In the middle of all this, typical of Washington, I had to deal on a continuing basis with personality-based journalism and
rumors. For example, a reporter with a reputation for having good sources in the military wrote that the president was setting up Petraeus to be the scapegoat if the surge strategy failed. It was totally untrue and made the president furious. Then I was told that “folks in the White House” were hearing that Fallon was undercutting Petraeus and that retired Army vice chief of staff (and strong surge supporter) Jack Keane was saying Fallon was “bad-mouthing” Petraeus to the chiefs.
On August 27, Petraeus and Fallon began briefing the chiefs and me on their views of the way ahead in Iraq. This was where the rubber met the road. Petraeus said that there had been progress in security, but national reconciliation had been slower than we had hoped for, that the government was inexperienced and struggling to provide basic services, and that the regional picture was very difficult. In July, there had been a record number of security incidents—more than 1,700 per week. But civilian casualties were down 17 percent from the previous December, all deaths were down 48 percent, and all murders were down 64 percent. Attacks in Anbar had dropped from more than 1,300 in October 2006 to just over 200 in August 2007.

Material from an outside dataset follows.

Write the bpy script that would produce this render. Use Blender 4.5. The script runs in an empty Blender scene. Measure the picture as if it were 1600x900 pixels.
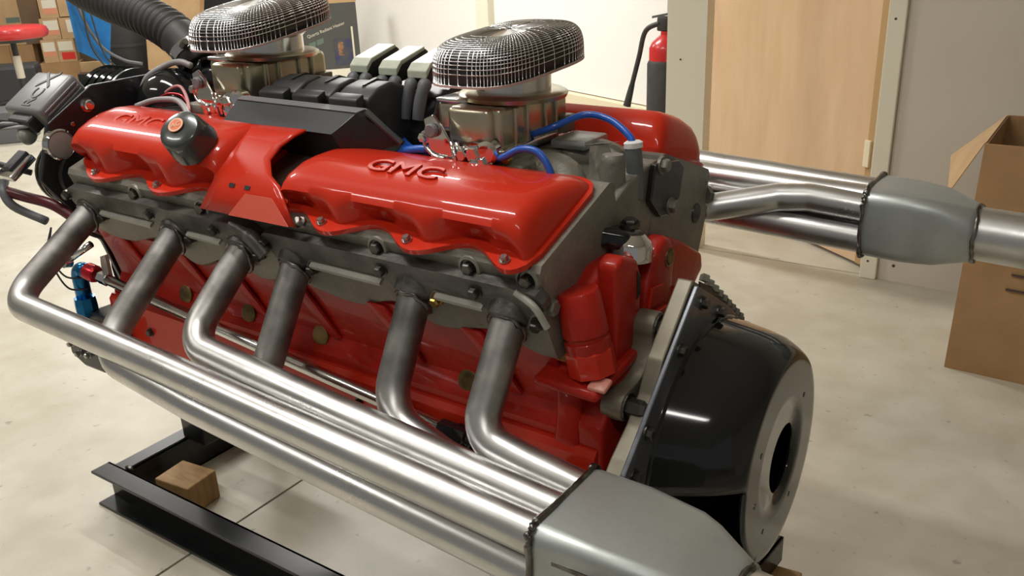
import bpy, bmesh, math, random
from mathutils import Vector, Matrix, Quaternion
random.seed(7)
S = bpy.context.scene
COL = S.collection
PI = math.pi

# ------------------------------------------------------------------ camera
cam = bpy.data.cameras.new('camera')
camo = bpy.data.objects.new('camera', cam)
COL.objects.link(camo)
cam.sensor_width = 36.0
cam.lens = 1366.0 / 1600.0 * 36.0
cam.clip_start = 0.02
cam.clip_end = 60
right = Vector((0.82504962, 0.56361477, -0.04039188))
down = Vector((0.17664601, -0.32516237, -0.92901325))
fwd = Vector((-0.53673951, 0.75934697, -0.36783539))
m = Matrix((right, -down, -fwd)).transposed().to_4x4()
m.translation = Vector((0, 0, 1.05))
camo.matrix_world = m
S.camera = camo

# ------------------------------------------------------------------ world, lamps, exposure
wd = bpy.data.worlds.new('world')
S.world = wd
wd.use_nodes = True
wd.node_tree.nodes['Background'].inputs[0].default_value = (1.0, 0.98, 0.95, 1)
wd.node_tree.nodes['Background'].inputs[1].default_value = 0.18
S.view_settings.view_transform = 'Standard'
S.view_settings.look = 'None'
S.view_settings.exposure = 0.0
S.view_settings.gamma = 1.0
CEIL = 2.75
FIXTURES = [(-3.3, 3.1, 74), (-1.35, 0.45, 26), (-3.9, 1.0, 36), (-2.4, -0.7, 12), (-6.4, 3.6, 62), (0.35, -0.75, 11)]


def area_lamp(name, loc, sx, sy, power):
    l = bpy.data.lights.new(name, 'AREA')
    l.shape = 'RECTANGLE'
    l.size, l.size_y = sx, sy
    l.energy = power
    l.color = (1.0, 0.98, 0.945)
    o = bpy.data.objects.new(name, l)
    o.location = loc
    COL.objects.link(o)
    return o


for (fx, fy, fp) in FIXTURES:
    area_lamp('tube_lamp_light', (fx, fy, CEIL - 0.135), 1.2, 0.13, fp)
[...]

Dave recommended that in December 2007, we begin to transition from surge operations and gradually transfer responsibility for population security to the Iraqi forces. Specifically, Petraeus said he expected to redeploy U.S. forces from Iraq beginning in September 2007, bringing out the Marine Expeditionary Unit by September 16 and a total of five brigade combat teams (BCTs) and two Marine battalions between December 2007 and July 2008, and withdrawing combat support and service units as soon as feasible. That would bring U.S. forces in Iraq down to the presurge fifteen BCTs. He called for the United States to exploit progress in security with aggressive action on the diplomatic, political, and economic fronts. He proposed providing, no later than mid-March 2008, another assessment of mission progress and his recommendation for further force reductions beyond July 2008.